Jeannette had returned from a long separation neither wanted. One day he called her and she came back. He found an apartment on the west side near the universities. It had a small living room/bedroom, a kitchen; a bathroom. The paint was chipping around the tub. The kitchen sink dripped with an iambic beat and every night the roaches came out to dance.

The rent was incredibly cheap.

In late summer there was a voter drive. They registered to vote, answering questions from an elder lady. She asked their age. She asked their citizenship. She asked if they lived in the district six months. She asked their occupations and Jeannette answered secretary, but Frank paused before saying writer.
The lady gave them a little card to carry.

The subpoena came in September, not delivered into his hand, just stuffed into the mailbox. It charged him with voter fraud. As Frank stood in the apartment building anteroom reading he saw subpoenas poking from mailboxes all around him. There was none for Jeannette. There was a name and address for someone swearing Frank was not a legal resident of the district. He left the apartment building and walked to the address.

It was a vacant lot.

Frank was fortunate to have a seat for the courtroom was thronged with people. Even if the rows of benches were not cushioned and uncomfortable they were still better than standing, compressed together shoulder to shoulder like fish in a tin, as was the mob in the rear and out in the hall. It was hot. The room was large with a high ceiling and if empty would have been cool on a chill October day, but humanity overwhelmed the space and body heat turned it into a furnace and due to the cold weather clothes everybody was wearing there had already been two fainters.
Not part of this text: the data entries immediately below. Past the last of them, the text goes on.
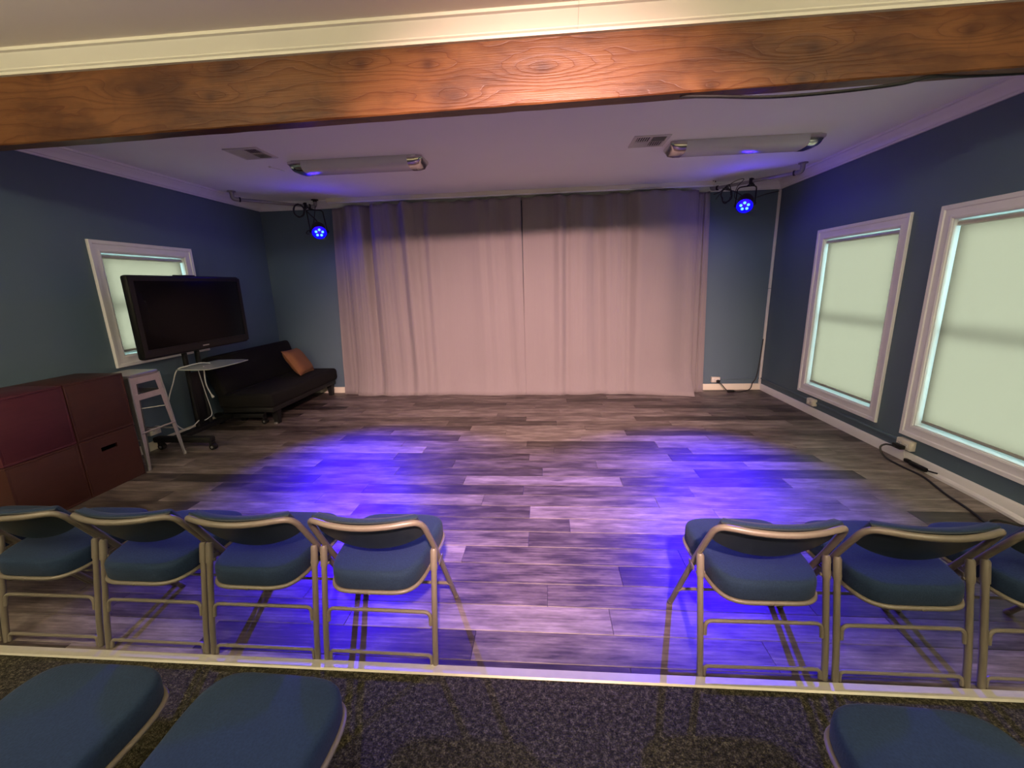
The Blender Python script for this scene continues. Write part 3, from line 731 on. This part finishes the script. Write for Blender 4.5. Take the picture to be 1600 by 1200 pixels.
        for k in range(len(edge)):
            a, b = edge[k], edge[(k + 1) % len(edge)]; fs.append((a, b, N + b, N + a))
        return MB().add(vs, fs)
    shell(0.012, 0.042, True).build('backrest_pad', M_fabric, t, smooth=60)
    shell(0.006, 0.0115, False).build('backrest_shell', M_shell, t, smooth=60)
    return t
proto = chair_parts()
chairs = [
    (-2.570, 0.020, -0.2, 'blue padded folding chair barely in view at the left frame edge'),
    (-2.067, 0.016, 0.0, 'blue padded folding chair fourth from the aisle in the left stage row'),
    (-1.558, 0.005, -0.3, 'blue padded folding chair third from the aisle in the left stage row'),
    (-1.066, 0.001, -0.2, 'blue padded folding chair second from the aisle in the left stage row'),
    (-0.563, -0.003, -0.6, 'blue padded folding chair at the aisle end of the left stage row'),
    (0.942, 0.004, 0.8, 'blue padded folding chair at the aisle end of the right stage row'),
    (1.438, 0.002, 0.3, 'blue padded folding chair between two others in the right stage row'),
    (1.950, 0.002, 0.0, 'blue padded folding chair cut by the frame edge in the right stage row'),
    (-1.165, -0.928, 0.0, 'blue chair seat on the carpet in the bottom left frame corner'),
    (-0.640, -0.934, -2.0, 'blue chair seat on the carpet right of the corner seat at bottom left'),
    (1.000, -0.940, -2.0, 'blue chair seat on the carpet at the bottom right of the frame'),
]
proto_deep = chair_parts(0.06)               # the three chairs on the carpet have a deeper seat
for i, (x, y, a, lab) in enumerate(chairs):
    if i == 0: o = proto
    elif i == 8: o = proto_deep
    else: o = copy_tree(proto if i < 8 else proto_deep)
    o.location = (x, y, 0.0); o.rotation_euler = (0, 0, R(a)); o['label'] = lab
    o['group'] = 'folding chairs along the stage edge' if i < 8 else 'folding chairs on the carpet'

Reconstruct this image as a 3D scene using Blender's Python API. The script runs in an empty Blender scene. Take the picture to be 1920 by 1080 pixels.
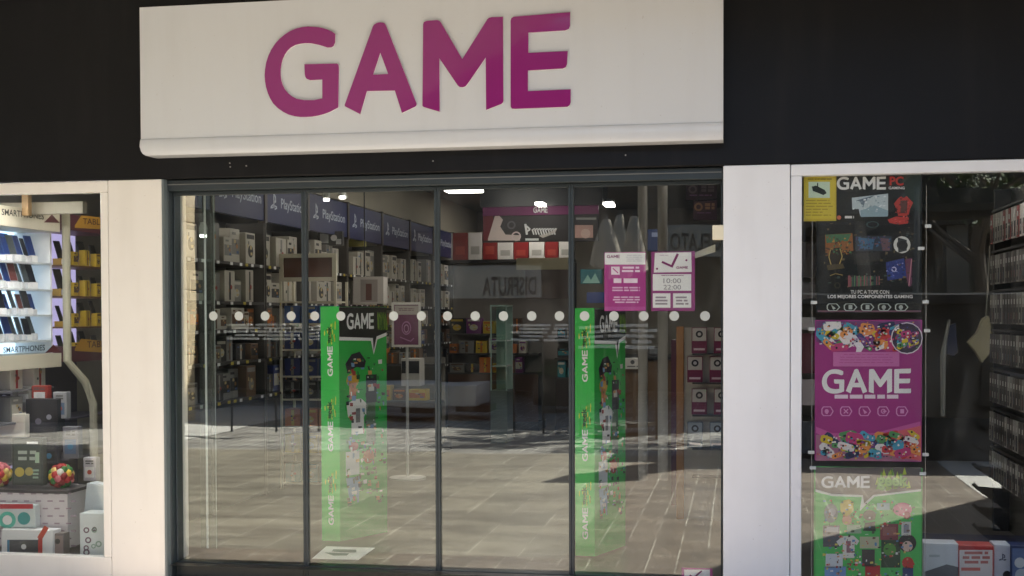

He hoped the process would be quick.

"Anderson", called the bailiff.

A tall, skinny kid struggled from a row and down the aisle. He stood before three judges, none real. The middle one was the political party committee chairman. The other two were ward healers. They asked Anderson some questions. The lawyer for the boy, for them all, objected, argued, was reprimanded, told to shut up, and he shut up. The boy shrugged his answers. The middle judge pointed to a table to the side. The boy nodded and took something from his wallet handing it to the person behind the table. The person looked at what she was handed, wrote in a ledger, handed the card back, and Anderson left.

"Andrews," called the bailiff. A carrot-haired boy came forward.

Frank March sighed.

"Baum," said the Bailiff.
Frank looked at faces. Most were younger than his, obviously students. There were some older. There was a guy with a long white beard, knurled and twisted hands and a bewildered look. There were some older women clustered near the door, like him, not students.

Along the front right wall sat the witnesses: two wizened men and a shriveled woman, all down on their luck and high on booze. He had never seen any of the three before. Occasionally the judges asked the three if they had seen so-and-so falsely registered and one or the other said they had. Sometimes they spoke at the same time and sometimes stumbled over the words and sometimes looked blankly off into the distance.

After questioning, each called forth went to the table, then left. The lawyer went to the bench and whispered to the man on one end. The man on the end whispered to the other two judges. There was a recess. The judges left the room. The lawyer left with them. A moment later the lawyer came back and stepped to the front of the room. He told the crowd if they had valid driver’s licenses, show the clerk and they would remain on the register and be free to go.
Frank stood in line a half hour.

          A citizen with voting rights has choices. Frank thought about his as he walked to the polling place that year. Far to the north he heard sirens. There were always sirens in the city, but there were more lately. He walked from the poling place through a park empty of life. Some forgotten men claimed the concrete benches and pigeons pecked at the hardening ground. The air was chill. The sky was November gray. Another winter was coming soon, another winter in a long line of winters, and he was tired of winter. He was tired of the cold. Each year it was harder to find warmth here.

He thought it might be time to leave the city.


This is from Keep All the Animals Warm, my semi-autobiographical collection of stories from the 'sixties about my living in Philadelphia.


Geo. said...

Wow. Philadelphia remains such an important step in the mythic structure of democracy. I'm surprised there were enough marsupials there to compose such a court. Beautifully written.

Larry Meredith said...

Geo, this was a definite kangaroo court. I find it amazing that such thing could have been done. Those of us, and there was hundreds, who got subpoenaed were represented by a lawyer supplied by the other political party. everything about it from the witnesses to the judges was phony, yet it had the power of the law, was held in a courtroom in the Philadelphia City Hall and our lawyer had told us if we didn't show up for the hearing our voting rights would be stripped.